Once a quarter is not once every thirteen weeks (for Exchange 2013 cumulative updates)

Those of you who marked your calendar for July 2 as the likely date for Microsoft to release Exchange 2013 CU2 will probably be disappointed as there are no signs that Microsoft will release CU2 on this date. This might come as a surprise given the interpretation that most people, including myself, arrived at when Microsoft announced their new servicing strategy for Exchange 2013 last February and said “CU’s will be delivered on a pre-determined schedule four times a year”. Being slightly nerdy, four times a year became “once a quarter” and then “every thirteen weeks”.

Thirteen weeks from CU1’s release on April 2 is July 2, hence the expectation. But then the mild-mannered (sometimes) Scott Schnoll took the opportunity of reminding everyone at TechEd North America that “once a quarter” can actually mean “at any time during a quarter”. In other words, Microsoft could release CU2 at any time during the third quarter of 2013 and they would be in accordance with their stated strategy. Cancel that CU2 installation exercise over the July 4 holiday!

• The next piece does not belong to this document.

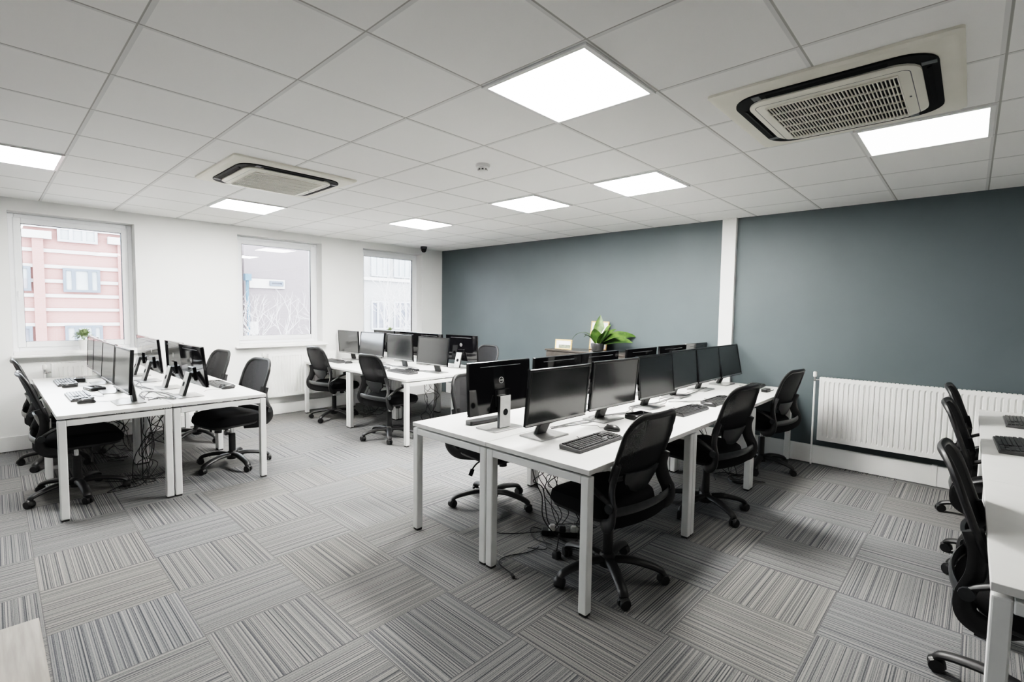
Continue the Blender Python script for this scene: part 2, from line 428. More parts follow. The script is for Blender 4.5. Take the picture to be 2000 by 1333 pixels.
def air_con():
    t = thing('air_conditioner', None, 'air conditioner', group='ceiling cassette air conditioners')
    bm = B(); add_loft(bm, [(0, .93, .93, .02), (-.012, .93, .93, .02), (-.022, .90, .90, .02)]); obj('fascia', bm, 'ac', t, True)
    # dark slot ring
    def ring(bm, wo, ro, wi, ri, za, zb):
        n = 8
        o1 = rrect(wo, wo, ro, n); i1 = rrect(wi, wi, ri, n)
        V = [[bm.verts.new((x, y, z)) for x, y in p] for p, z in ((o1, za), (o1, zb), (i1, zb), (i1, za))]
        k = len(o1)
        for q in range(4):
            a, b = V[q], V[(q+1) % 4]
            for j in range(k): bm.faces.new((a[j], a[(j+1) % k], b[(j+1) % k], b[j]))
    bm = B(); ring(bm, .775, .13, .66, .10, -.022, -.030); obj('air_slot', bm, 'ac_dark', t, True)
    for a in range(4):
        r = Matrix.Rotation(a*PI/2, 3, 'Z')
        bm = B(); add_box(bm, r @ Vector((0, .357, -.031)), (.46, .022, .006), r @ Matrix.Rotation(.5, 3, 'X'), .002); obj('air_vane', bm, 'ac_dark', t)
        bm = B(); add_box(bm, r @ Vector((.27, .357, -.0305)), (.035, .05, .004), r, .001); obj('vane_bracket', bm, 'ac_vane', t)
    bm = B(); add_loft(bm, [(-.022, .665, .665, .10), (-.038, .665, .665, .10), (-.048, .635, .635, .10)]); obj('intake_panel', bm, 'ac', t, True)
    bm = B(); ring(bm, .60, .035, .594, .033, -.0475, -.0485); obj('panel_seam', bm, 'ac_vane', t)
    bm = B(); b2(bm, -.255, .255, -.26, .26, -.049, -.0475); g = obj('grille', bm, 'ac_dark', t)
    bm = B()
    n = 36
    for k in range(n+1):
        x = -.255+.51*k/n; b2(bm, x-.0023, x+.0023, -.26, .26, -.055, -.049)
    for k in range(6):
        y = -.26+.52*k/5; b2(bm, -.255, .255, y-.003, y+.003, -.0565, -.049)
    obj('slats', bm, 'ac', g)
    bm = B(); b2(bm, .275, .283, .02, .035, -.0495, -.047); obj('status_light', bm, 'ac_vane', t)
    return t
A0 = air_con(); A0.location = (-.535, 2.905, H); A0['label'] = 'large cream air conditioner cassette with clearly visible slatted grille over the radiator side'
A1 = copy_tree(A0); A1.location = (-4.22, 1.68, H); A1.rotation_euler = (0, 0, PI/2); A1['label'] = 'cream air conditioner cassette in the ceiling between first and middle window'

t = thing('smoke_detector', 'small white round smoke detector on the ceiling above the aisle', 'smoke detector', (-2.651, 2.512, H))
bm = B(); add_lathe(bm, [(.052, 0), (.052, -.012), (.046, -.02), (.034, -.022)], seg=24); obj('detector_base', bm, 'trim', t, True)
bm = B(); add_lathe(bm, [(.030, -.022), (.034, -.03), (.032, -.046), (.02, -.052), (.002, -.053)], seg=20); obj('detector_head', bm, 'trim', t, True)
bm = B()
for k in range(8):
    a = k*PI/4; add_box(bm, (.033*math.cos(a), .033*math.sin(a), -.037), (.004, .014, .010), Matrix.Rotation(a, 3, 'Z'))
obj('smoke_inlets', bm, 'dome', t)
t = thing('dome_camera', 'dark grey dome security camera under the ceiling in the white corner', 'security camera', (-6.80, 5.10, H))
bm = B(); add_lathe(bm, [(.052, 0), (.055, -.015), (.052, -.04)], seg=24); obj('camera_collar', bm, 'dome', t, True)
bm = B(); add_lathe(bm, [(.047, -.04), (.046, -.055), (.038, -.08), (.022, -.096), (.002, -.10)], seg=24); obj('dome_cover', bm, 'black_gloss', t, True)

# ------------------------------------------------------------------ radiators
def radiator(label, loc, L, Hh, rotz, valve=None, pitch=.04):
    """local: length along +x from 0, front toward -y, wall at y=.10"""
    t = thing('radiator', label, 'radiator', loc, rotz, 'white panel radiators')
    bm = B()
    n = int(L/pitch); pr = []
    for k in range(n):
        x = .02+(L-.04)*k/n; d = (L-.04)/n
        pr += [(x, 0), (x+d*.55, 0), (x+d*.68, .010), (x+d*.87, .010)]
    pr.append((L-.02, 0))
    lo, hi = .035, Hh-.035
    rows = [(0, -1), (lo, -1), (lo+.02, 0), (hi-.02, 0), (hi, -1), (Hh, -1)]
    V = [[bm.verts.new((x, (y if f == 0 else 0), z)) for x, y in pr] for z, f in rows]
    for a, b in zip(V, V[1:]):
        for k in range(len(pr)-1): bm.faces.new((a[k], a[k+1], b[k+1], b[k]))
    obj('front_panel', bm, 'rad', t)
    bm = B(); b2(bm, 0, .02, 0, .06, 0, Hh, .004); obj('side_panel', bm, 'rad', t)
    bm = B(); b2(bm, L-.02, L, 0, .06, 0, Hh, .004); obj('side_panel', bm, 'rad', t)
    bm = B(); b2(bm, .02, L-.02, .04, .06, .01, Hh-.01); obj('rear_panel', bm, 'rad', t)
    bm = B()
    for k in range(int(L/.03)): b2(bm, .025+k*.03, .045+k*.03, .004, .056, Hh-.006, Hh)
    obj('top_grille', bm, 'rad', t)
    bm = B(); b2(bm, .15, .19, .06, .098, .08, Hh-.08); b2(bm, L-.19, L-.15, .06, .098, .08, Hh-.08); obj('wall_bracket', bm, 'rad', t)
    if valve:
        vx, zt, zf = valve
        bm = B(); add_lathe(bm, [(.014, 0), (.017, .005), (.017, .045), (.013, .052)], (vx, .03, zt), 14); vv = obj('valve_head', bm, 'plug', t, True)
        bm = B(); add_tube(bm, [(vx, .03, zt), (vx, .03, zt-.045)], .010, 10, 1); add_tube(bm, [(vx, .03, zt-.03), (.004, .03, zt-.03)], .009, 10, 1); obj('valve_body', bm, 'chrome', t, True)
        bm = B(); add_tube(bm, [(vx, .03, zt-.045), (vx, .03, zf)], .0085, 10, 1); obj('feed_pipe', bm, 'trim', t, True)
    return t
radiator('long white radiator low on the slate blue wall', (-1.066, WY-.10, .262), 1.95, .628, 0, (-.045, .675-.05, -.26))
radiator('white radiator under the middle window', (WX+.10, 2.635, .262), .98, .605, PI/2, (-.06, .565, -.26))
radiator('white radiator under the first window, mostly behind the desk', (WX+.10, .47, .262), .62, .62, PI/2, (-.05, .56, -.26))

# ------------------------------------------------------------------ desks
def desk(label, x0, x1, y0, y1, axis, group, top='desk'):
    t = thing('office_desk', label, 'desk', ((x0+x1)/2, (y0+y1)/2, 0), group=group)
    hx, hy = (x1-x0)/2-.001, (y1-y0)/2-.001
    bm = B(); b2(bm, -hx, hx, -hy, hy, DT-.026, DT, .0015, 1); obj('desktop', bm, top, t)
    L = .048; q = .002
    for sx in (-1, 1):
        for sy in (-1, 1):
            cx, cy = sx*(hx-L/2-q), sy*(hy-L/2-q)
            bm = B(); b2(bm, cx-L/2, cx+L/2, cy-L/2, cy+L/2, .012, DT-.038, .006); lg = obj('leg', bm, 'desk_edge', t)
            bm = B(); b2(bm, cx-L/2+.004, cx+L/2-.004, cy-L/2+.004, cy+L/2-.004, .0, .012); obj('foot', bm, 'foot', lg)
    for s in (-1, 1):
        bm = B()
        if axis == 'y': b2(bm, -hx+L+q, hx-L-q, s*(hy-L-q), s*(hy-q), DT-.078, DT-.038, .004)
        else: b2(bm, s*(hx-L-q), s*(hx-q), -hy+L+q, hy-L-q, DT-.078, DT-.038, .004)
        obj('crossbar', bm, 'desk_edge', t)
    for s in (-1, 1):
        bm = B()
        if axis == 'y': b2(bm, s*hx*.55-.02, s*hx*.55+.02, -hy+L, hy-L, DT-.066, DT-.026, .003)
        else: b2(bm, -hx+L, hx-L, s*hy*.55-.02, s*hy*.55+.02, DT-.066, DT-.026, .003)
        obj('support_rail', bm, 'desk_edge', t)
    bm = B()
    for sx in (-.8, .8):
        for sy in (-.8, .8): b2(bm, sx*hx-.012, sx*hx+.012, sy*hy-.012, sy*hy+.012, DT-.040, DT-.026)
    obj('spacer', bm, 'foot', t)
    return t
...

In fact, Scott is dead right and this only goes to prove that humans have a fantastic ability to read anything they want into a piece of text. We shall just have to wait a tad longer for CU2 to appear and deliver the goodness hinted at in strategic leaks given during TechEd sessions. I imagine that a delay will actually come as a blessed relief because it means that companies will have more time to sort out associated issues such as coordinating the testing of a new version of Exchange with other Microsoft products (Lync and SharePoint are regularly updated too) and third-party products, all of which has to be done before CU2 can be deployed into production.

You might wonder why Microsoft doesn’t keep to a neat-and-tidy every-13-weeks schedule. Well, every CU is deployed into Office 365 datacenters to be used by Microsoft itself and Exchange Online customers before it is shipped to on-premises customers. As Scott noted during his session “When we think that the update is ready to be deployed, we (Microsoft) will be the first ones to deploy it”. There is much goodness in this approach, I think, because it should help to avoid the kind of quality problems that afflicted some of the Exchange 2010 roll-up updates. After all, if a problem doesn’t surface when used by millions of Office 365 users, there’s a fair chance that it won’t blow up in an on-premises deployment. Nothing is perfect, but this strategy makes sense.

One issue that doesn’t exist for CUs is the requirement to deploy a new version of Exchange to remain secure, something that was a royal pain for many administrators who realized that Exchange 2010 roll-up updates included security updates. Exchange 2013 separates CUs from security updates so that when a security update is released, it is available for all supported versions. In practical terms, this means the current CU and the previous CU (support for a CU is for three months after the release of the latest CU). You still have to perform frequent updates to remain current but the appalling vista of leaving servers potentially unprotected because you are not ready to install an Exchange update is gone.

As summer goes on, we will see CU2 appear. The question is just when. I don’t think it will be in July, but I have been known to be wrong before!